Ouvi dizer que a Globo comprou o vírus da China só para derrubar o presidente, e que o comunismo vai dominar o mundo e acabar com o capitalismo.

Vocês viram o cara que fez um vídeo falando que a feira estava sem frutas, verduras e legumes por causa do corona?! Na verdade, ele simplesmente fez um vídeo selfie com um ângulo que alterava a realidade.

E o povo que disse que o rapaz foi atropelado por um carro, morreu e no laudo do IML veio dizendo que o cara morreu de corona?!

Gente, é sério que vocês estão duvidando da Globo e acreditando no tiozão do Zap Zap? O que tá acontecendo com vocês?

Já foi provado que essas informações não passam de fake news, mas já que vocês precisam de argumentos pra provar que estão certos, podem continuar com essa vacilação de espalhar notícias falsas.

E aquele papo de comer alho, tomar muito café ou chá bem quente, ficar no sol bebendo água de quinze em quinze minutos?!

Isso tudo só fez você ficar fedendo a alho, com “subaqueira”, como minha avó dizia, e com barriga d'água. Teve até gente que bebeu água fervendo. Só Jesus na causa.

As ruas aqui da Zona Oeste do Rio de Janeiro estão lotadas de pessoas. Moro no bairro Campo Grande e, coincidência ou não, foi o local da cidade que mais votou no Bolsonaro.

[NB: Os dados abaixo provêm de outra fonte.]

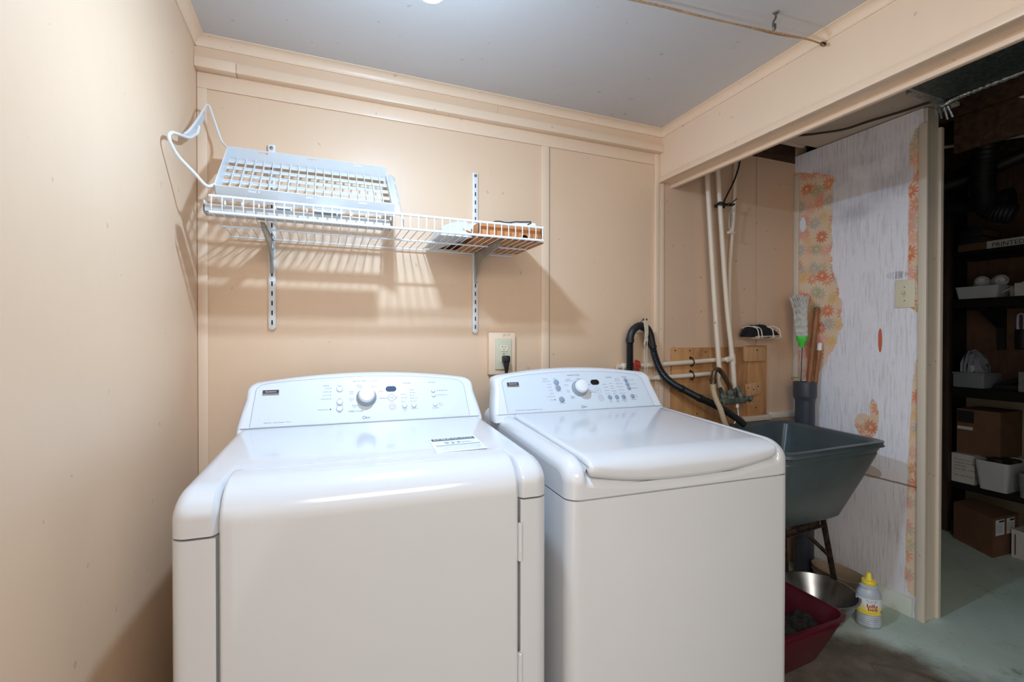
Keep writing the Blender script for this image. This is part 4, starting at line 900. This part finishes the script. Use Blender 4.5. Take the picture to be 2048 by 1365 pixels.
# wire rack with a black cloth
t = thing('wire_soap_rack', 'small cream wire rack fixed to the alcove wall', 'wire rack', (2.48, -.006, 1.235))
b = B()
for x in (2.402, 2.425, 2.505, 2.555): b.tube(catmull([(x-.004, -.006, 1.286), (x-.003, -.055, 1.296), (x+.004, -.098, 1.285), (x+.008, -.106, 1.255), (x+.008, -.100, 1.236), (x+.006, -.006, 1.240)], 5), .0026, 7)
b.tube([(2.392, -.106, 1.243), (2.565, -.106, 1.247)], .0024, 7); b.tube([(2.392, -.02, 1.238), (2.565, -.02, 1.241)], .0024, 7); b.tube([(2.392, -.003, 1.285), (2.57, -.003, 1.285)], .0028, 7)
b.tube(catmull([(2.54, -.03, 1.285), (2.57, -.05, 1.300), (2.60, -.055, 1.288), (2.596, -.05, 1.262)], 5), .0018, 6)
part('wire_frame', b, M['pipe'], t)
b = B(); r = random.Random(5); rows = []
for j in range(11):
    v = j/10; row = []
    for i in range(25):
        u = i/24; env = math.sin(PI*min(1, max(0, u)))**.4; top = 1.308-.045*max(0, u-.55)/.45-.02*max(0, .12-u)/.12
        ang = PI*v; y = -.052-.040*env*math.cos(ang); z = 1.246+.004*math.sin(u*9)+(top-1.246)*math.sin(ang)*env
        row.append((2.362+.246*u+.010*math.sin(v*5)+r.uniform(-.004, .004), y+r.uniform(-.003, .003), z+r.uniform(-.004, .004)))
    rows.append(row)
b.grid(rows); b.grid([[(x, y, 1.2435+.0015*math.sin(x*80)) for x, y, z in rows[0]], rows[0]]); b.grid([rows[-1], [(x, y, 1.2435) for x, y, z in rows[-1]]]); b.grid([[(x, y, 1.2435) for x, y, z in rows[0]], [(x, y, 1.2435) for x, y, z in rows[-1]]])
solo('black_cloth', b, M['cloth'], 'folded black cloth stuffed in the small wire rack', 'cloth', ang=25)

# ================================================================== laundry sink
def rq(c, r, k=5):
    """rounded quad, corners counter-clockwise"""
    out = []; P = [Vector((x, y)) for x, y in c]
    for i in range(4):
        p, a, d = P[i], P[i-1], P[(i+1) % 4]; u = (a-p).normalized(); v = (d-p).normalized(); s = p+u*r; e = p+v*r
        for j in range(k+1): t = j/k; q = s*(1-t)**2+p*2*t*(1-t)+e*t*t; out.append((q.x, q.y))
    return out
def shrink(c, d):
    cx = sum(p[0] for p in c)/4; cy = sum(p[1] for p in c)/4
    return [(x-math.copysign(d, x-cx), y-math.copysign(d, y-cy)) for x, y in c]
t = thing('laundry_sink', 'slate grey fibreglass laundry tub beside the papered wall', 'sink', (2.3, -.3, .44))
RC = [(1.985, -.596), (2.600, -.590), (2.672, -.045), (2.02, -.040)]; BC = [(2.05, -.470), (2.492, -.472), (2.53, -.12), (2.08, -.12)]
lerp = lambda A, C, f: [(a[0]+(c[0]-a[0])*f, a[1]+(c[1]-a[1])*f) for a, c in zip(A, C)]
b = B(); zb, zt = .452, .803
L = [(rq(shrink(BC, .02), .05), zb-.004), (rq(BC, .05), zb+.012), (rq(lerp(BC, RC, .5), .05), (zb+zt)/2), (rq(shrink(lerp(BC, RC, .86), .002), .05), zt-.055), (rq(shrink(lerp(BC, RC, .88), -.006), .05), zt-.050), (rq(shrink(lerp(BC, RC, .93), -.004), .05), zt-.030), (rq(RC, .05), zt-.024), (rq(shrink(RC, -.004), .05), zt-.014), (rq(shrink(RC, .001), .05), zt-.003), (rq(shrink(RC, .010), .05), zt), (rq(shrink(RC, .024), .05), zt-.003), (rq(shrink(RC, .034), .05), zt-.014)]
rows = [[(x, y, z) for x, y in q] for q, z in L]; b.grid(rows, closed=True); b.poly(rows[0])
part('tub_shell', b, M['sink'], t)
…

Sério mesmo que o povo tá acreditando que ele sabe mais do que a Organização Mundial da Saúde?

Hoje acordei com um montão de crianças brincando no condomínio, os pais estavam sentados em rodinha conversando e confraternizando como se nada estivesse acontecendo. Que raiva. Senti vontade de xingar todo mundo, mas aí eu estaria dando motivo para a galera falar que eu sou barraqueiro. Não vejo problema em ser barraqueiro, morei muito tempo em barraco e tenho maior orgulho de ser barraqueiro.

Mas voltando ao assunto. Tô meio perdido e desorientado. Esse confinamento está mudando alguma coisa dentro de mim. Outro dia me peguei discutindo com desconhecidos no Twitter sobre paredão de Big Brother Brasil.

Na Bíblia diz que o mundo vai terminar em fogo. Acho que vou fazer como a maioria das pessoas da minha família e dizer que o mundo tá acabando e que Jesus está voltando.

Porque tá fogo mesmo!

 

***

Jessé Andarilho nasceu em 1981 e foi criado na favela de Antares, no Rio de Janeiro. Filho de vendedores ambulantes, trabalhou com diversas atividades na sua comunidade, até ler seu primeiro livro, aos 24 anos. Foi quando, no trajeto de aproximadamente três horas que fazia de trem de sua casa até o trabalho, passou a usar o bloco de notas do celular para contar histórias. Dessas anotações surgiu o romance Fiel, publicado pela Objetiva em 2014. Em 2015, foi convidado para integrar o grupo de redatores da novela Malhação, da TV Globo. Foi diretor de reportagem do programa Aglomerado, da TV Brasil, e produtor da Cufa – Central Única das Favelas. Fundou o C.R.I.A., Centro Revolucionário de Inovação e Arte, e o Marginow, com a proposta de dar visibilidade aos artistas da periferia. Em 2019, publicou, pela Alfaguara, seu segundo romance, Efetivo variável. Atualmente, Jessé Andarilho realiza palestras em todo o Brasil, contando um pouco da sua história e mostrando como sua vida foi transformada pela literatura.